Een grondslag voor subsidieverlening voor een overstappunt van fiets naar een veerpont ontbrak in de Subsidieregeling mobiliteit Zuid-Holland 2017. Artikel 14.1.2, lid 3, voorziet in deze grondslag.

 

G. §17 Korte Termijn Aanpak in het kader van het Gebiedsprogramma MoVe

 

Artikel 17.1

Voorbeelden van traditionele vervoermiddelen zijn de benzine-, en dieselauto en dieselbus.

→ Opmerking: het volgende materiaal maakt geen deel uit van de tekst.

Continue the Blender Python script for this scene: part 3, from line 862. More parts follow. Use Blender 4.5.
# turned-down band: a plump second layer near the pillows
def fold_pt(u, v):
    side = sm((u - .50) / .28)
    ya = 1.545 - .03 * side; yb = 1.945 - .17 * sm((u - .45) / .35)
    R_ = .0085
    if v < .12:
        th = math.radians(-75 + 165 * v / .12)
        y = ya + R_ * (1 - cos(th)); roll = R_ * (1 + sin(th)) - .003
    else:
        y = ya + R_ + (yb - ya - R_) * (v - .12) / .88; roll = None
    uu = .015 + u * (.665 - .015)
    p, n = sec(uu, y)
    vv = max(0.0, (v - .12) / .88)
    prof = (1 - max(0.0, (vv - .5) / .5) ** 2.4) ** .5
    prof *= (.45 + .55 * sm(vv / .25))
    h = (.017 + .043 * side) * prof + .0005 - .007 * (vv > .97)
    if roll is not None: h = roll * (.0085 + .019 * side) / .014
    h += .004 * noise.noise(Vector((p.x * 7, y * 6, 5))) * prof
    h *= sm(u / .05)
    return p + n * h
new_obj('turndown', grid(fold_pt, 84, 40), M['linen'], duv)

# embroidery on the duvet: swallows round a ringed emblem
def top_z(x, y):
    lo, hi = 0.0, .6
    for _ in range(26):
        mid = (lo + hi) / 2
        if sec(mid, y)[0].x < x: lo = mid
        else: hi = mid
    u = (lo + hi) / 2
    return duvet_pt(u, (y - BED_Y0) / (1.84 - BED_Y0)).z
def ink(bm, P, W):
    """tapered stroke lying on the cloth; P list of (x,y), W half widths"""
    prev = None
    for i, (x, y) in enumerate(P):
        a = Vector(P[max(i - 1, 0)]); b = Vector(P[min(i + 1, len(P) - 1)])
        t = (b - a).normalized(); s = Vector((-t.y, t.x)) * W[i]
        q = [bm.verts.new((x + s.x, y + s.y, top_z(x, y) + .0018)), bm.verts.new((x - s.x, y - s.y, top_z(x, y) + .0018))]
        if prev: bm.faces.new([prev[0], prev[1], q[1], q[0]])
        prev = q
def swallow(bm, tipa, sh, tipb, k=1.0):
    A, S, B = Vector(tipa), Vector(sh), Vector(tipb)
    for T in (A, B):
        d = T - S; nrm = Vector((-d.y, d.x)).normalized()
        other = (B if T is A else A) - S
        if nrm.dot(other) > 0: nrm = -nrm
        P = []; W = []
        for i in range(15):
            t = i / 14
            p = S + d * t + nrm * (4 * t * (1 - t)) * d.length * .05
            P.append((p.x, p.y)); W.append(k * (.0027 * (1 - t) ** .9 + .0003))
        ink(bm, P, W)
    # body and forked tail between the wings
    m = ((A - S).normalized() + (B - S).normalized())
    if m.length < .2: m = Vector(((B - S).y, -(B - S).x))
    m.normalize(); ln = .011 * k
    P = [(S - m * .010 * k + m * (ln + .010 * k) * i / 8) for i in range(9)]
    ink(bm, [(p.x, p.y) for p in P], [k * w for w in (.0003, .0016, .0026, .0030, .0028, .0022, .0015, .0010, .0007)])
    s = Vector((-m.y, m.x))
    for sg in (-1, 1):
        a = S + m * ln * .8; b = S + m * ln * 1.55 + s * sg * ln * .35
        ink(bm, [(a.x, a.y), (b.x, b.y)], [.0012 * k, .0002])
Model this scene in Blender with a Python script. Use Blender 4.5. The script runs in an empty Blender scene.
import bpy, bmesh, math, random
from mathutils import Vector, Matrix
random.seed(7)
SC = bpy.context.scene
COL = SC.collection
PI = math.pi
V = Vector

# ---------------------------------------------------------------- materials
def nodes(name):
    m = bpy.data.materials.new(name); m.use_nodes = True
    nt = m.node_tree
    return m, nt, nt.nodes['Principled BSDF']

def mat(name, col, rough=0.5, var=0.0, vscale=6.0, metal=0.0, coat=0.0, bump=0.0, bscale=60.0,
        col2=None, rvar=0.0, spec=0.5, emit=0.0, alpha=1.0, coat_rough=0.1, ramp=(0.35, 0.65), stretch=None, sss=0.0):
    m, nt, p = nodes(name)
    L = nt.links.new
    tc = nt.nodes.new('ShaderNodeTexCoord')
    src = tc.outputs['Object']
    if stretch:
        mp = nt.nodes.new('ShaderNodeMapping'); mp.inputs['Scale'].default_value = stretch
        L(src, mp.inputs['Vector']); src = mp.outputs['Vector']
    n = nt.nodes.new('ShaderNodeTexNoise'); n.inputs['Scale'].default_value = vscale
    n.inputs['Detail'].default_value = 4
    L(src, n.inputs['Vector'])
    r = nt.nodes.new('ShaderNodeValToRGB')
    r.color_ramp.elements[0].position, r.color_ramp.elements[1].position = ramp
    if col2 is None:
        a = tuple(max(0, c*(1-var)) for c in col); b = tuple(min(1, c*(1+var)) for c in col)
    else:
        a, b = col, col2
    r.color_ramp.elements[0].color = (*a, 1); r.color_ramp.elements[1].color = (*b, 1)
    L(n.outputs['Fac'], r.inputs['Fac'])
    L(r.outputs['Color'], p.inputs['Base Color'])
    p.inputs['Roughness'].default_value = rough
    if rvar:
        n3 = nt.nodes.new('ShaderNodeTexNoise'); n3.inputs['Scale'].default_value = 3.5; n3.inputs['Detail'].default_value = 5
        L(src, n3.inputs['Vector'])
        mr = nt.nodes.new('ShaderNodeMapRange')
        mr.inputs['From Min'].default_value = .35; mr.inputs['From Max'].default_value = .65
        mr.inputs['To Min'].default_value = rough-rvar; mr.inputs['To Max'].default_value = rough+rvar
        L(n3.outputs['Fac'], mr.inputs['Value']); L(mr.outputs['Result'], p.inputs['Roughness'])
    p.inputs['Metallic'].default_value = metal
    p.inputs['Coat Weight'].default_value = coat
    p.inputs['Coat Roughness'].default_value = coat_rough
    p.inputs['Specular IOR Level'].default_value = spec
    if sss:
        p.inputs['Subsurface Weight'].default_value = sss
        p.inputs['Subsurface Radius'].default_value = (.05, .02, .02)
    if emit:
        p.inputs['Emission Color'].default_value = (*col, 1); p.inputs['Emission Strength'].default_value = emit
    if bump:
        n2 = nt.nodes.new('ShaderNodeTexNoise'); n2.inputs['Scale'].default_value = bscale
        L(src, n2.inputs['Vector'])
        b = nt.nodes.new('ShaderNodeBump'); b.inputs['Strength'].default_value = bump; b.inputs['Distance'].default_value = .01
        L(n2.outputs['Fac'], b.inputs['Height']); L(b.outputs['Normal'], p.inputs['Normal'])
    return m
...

Voorbeelden van duurzame bereikbaarheid zijn: minder verkeersbewegingen, reizen in andere vormen, reizen op andere tijden en betere benutting van en doorstroming op het wegennet.

 

Artikel 17.2

Voorbeelden van publiek-private samenwerkingsplatforms zijn De Verkeersonderneming, Bereikbaar Haaglanden en Bereik!

 

Artikel 17.4

De Programmaraad is het bestuurlijk overleg binnen het Gebiedsprogramma MoVe dat:

  • -

    besluit over de ontwikkeling van het programma, het opnemen en prioriteren van projecten;

  • -

    het waarborgen van adaptiviteit en wederkerigheid;

  • -

    het BO MIRT adviseert over financiële besluiten m.b.t. projecten;

  • -

    opdracht verleent aan het Programmateam.

Het goedkeuren van de plannen van aanpak van de KTA projecten is op dit moment door de Programmaraad gedelegeerd aan het Directeurenoverleg MoVe.